Posted by RB Kollannur on July 15, 2012


Note: This review is part of a weekly book review column that I write for City Journal, an English newspaper based in Thrissur, Kerala.

Published on 13/02/2012

Publisher – Penguin; Pages – 242; Cost – Rs 199; Purchased from Cosmo.

Early 2011, Sidin Vadukut revealed the secret diary of Robin “Einstein” Varghese, a fictional MBA grad from one of those B schools in Ahmedabad, a place where overpaying formerly bankrupt investment banks/consultancy firms find new recruits.

After getting into one such company, Robin fumbled his way through a fortuitous year managing to get a promotion and a steady girlfriend.

Now, Sidin is back with the sequel God Save the Dork.

If you had given Sidin’s first novel, Dork, a miss believing it to be just another college/post college stuff spawned by the popularity of Peter Robinson’s Snapshots from Hell, you are indeed unfortunate. You have missed one of the funniest “work” since Liar’s Poker.

While Dork cannot match up to the dark comedy of Liar’s Poker, especially in light of the US housing industry collapse, it did provide a few telling blows to the practices of consultancy firms and top level MBA grads in India.

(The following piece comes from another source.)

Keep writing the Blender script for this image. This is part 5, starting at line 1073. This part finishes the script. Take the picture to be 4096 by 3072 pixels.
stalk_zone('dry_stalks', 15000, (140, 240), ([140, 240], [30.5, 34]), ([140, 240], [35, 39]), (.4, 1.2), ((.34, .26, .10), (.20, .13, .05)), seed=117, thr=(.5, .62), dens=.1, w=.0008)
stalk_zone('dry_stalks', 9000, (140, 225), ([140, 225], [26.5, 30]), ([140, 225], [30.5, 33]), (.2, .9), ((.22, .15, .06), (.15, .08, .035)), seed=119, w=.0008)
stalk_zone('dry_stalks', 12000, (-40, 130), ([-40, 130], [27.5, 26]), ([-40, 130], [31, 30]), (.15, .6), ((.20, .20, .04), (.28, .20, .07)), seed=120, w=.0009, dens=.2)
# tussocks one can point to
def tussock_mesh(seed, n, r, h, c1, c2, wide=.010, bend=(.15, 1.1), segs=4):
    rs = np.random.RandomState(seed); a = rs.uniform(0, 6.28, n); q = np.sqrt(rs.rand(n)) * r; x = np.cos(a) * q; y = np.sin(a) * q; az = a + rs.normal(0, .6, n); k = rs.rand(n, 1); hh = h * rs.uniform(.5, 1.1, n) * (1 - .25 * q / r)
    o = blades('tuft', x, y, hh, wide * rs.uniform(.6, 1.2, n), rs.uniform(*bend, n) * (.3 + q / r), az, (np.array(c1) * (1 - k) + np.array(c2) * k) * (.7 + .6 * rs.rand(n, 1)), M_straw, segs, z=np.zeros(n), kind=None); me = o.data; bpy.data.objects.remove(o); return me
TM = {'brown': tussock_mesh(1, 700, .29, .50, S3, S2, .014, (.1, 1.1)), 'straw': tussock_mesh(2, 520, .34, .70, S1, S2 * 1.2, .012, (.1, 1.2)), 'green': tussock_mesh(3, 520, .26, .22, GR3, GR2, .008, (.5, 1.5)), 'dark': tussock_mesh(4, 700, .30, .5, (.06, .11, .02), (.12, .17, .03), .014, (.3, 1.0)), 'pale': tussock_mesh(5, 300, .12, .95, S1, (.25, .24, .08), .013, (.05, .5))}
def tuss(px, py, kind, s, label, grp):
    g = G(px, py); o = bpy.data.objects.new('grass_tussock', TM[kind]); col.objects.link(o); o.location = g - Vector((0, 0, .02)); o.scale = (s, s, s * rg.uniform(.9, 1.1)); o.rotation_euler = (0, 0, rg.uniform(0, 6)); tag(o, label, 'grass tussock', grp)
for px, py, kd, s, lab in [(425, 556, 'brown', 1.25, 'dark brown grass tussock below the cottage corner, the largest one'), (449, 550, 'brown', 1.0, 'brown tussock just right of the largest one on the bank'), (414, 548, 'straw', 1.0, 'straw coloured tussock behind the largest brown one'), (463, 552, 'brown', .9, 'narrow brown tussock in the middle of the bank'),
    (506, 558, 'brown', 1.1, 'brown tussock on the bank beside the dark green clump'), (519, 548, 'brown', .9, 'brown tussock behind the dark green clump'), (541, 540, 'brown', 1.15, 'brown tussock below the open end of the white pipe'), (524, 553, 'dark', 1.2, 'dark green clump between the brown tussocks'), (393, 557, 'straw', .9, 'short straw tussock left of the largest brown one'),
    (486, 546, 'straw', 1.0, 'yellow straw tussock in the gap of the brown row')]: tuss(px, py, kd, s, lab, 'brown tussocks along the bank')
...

But what set Dork apart from other B-School books was its satirical nature. Mixing up the foolhardiness of Bertie Wooster of the PG Wodehouse fame and the bragging quality of Reggie Mantle of the Archies, Sidin has created a character that is seriously hilarious and hilariously serious.

In God Save the Dork, Sidin continues with the theme made familiar in the first book. Robin has an uncomfortable close encounter with a collar mike which becomes a recurring side gag (the first had an encounter with a swan), an HR exercise run by an attractive female colleague and a grand finale.

In the meantime, Robin tries to get dumped by his girlfriend or not to get fired, thanks to his consistent buffooneries.

While the first book dealt with certain “unethical” practices by consultants around the world, the second book opens a page into business corruption. God Save the Dork is staged in London, where Sidin is presently living, as a columnist with Mint, and he has tried to introduce bits and pieces of mundane London life into the book.

There are too many Mohanlal references though, perhaps a fallback to Sidin’s Malayali roots, which may alienate the Mammotty fans who may read the book. GSTD scores over the first with a better finish, by being more believable, despite being outrageous.

If you are looking for a couple of hours of laugh riot, God Save the Dork is the perfect catalyst.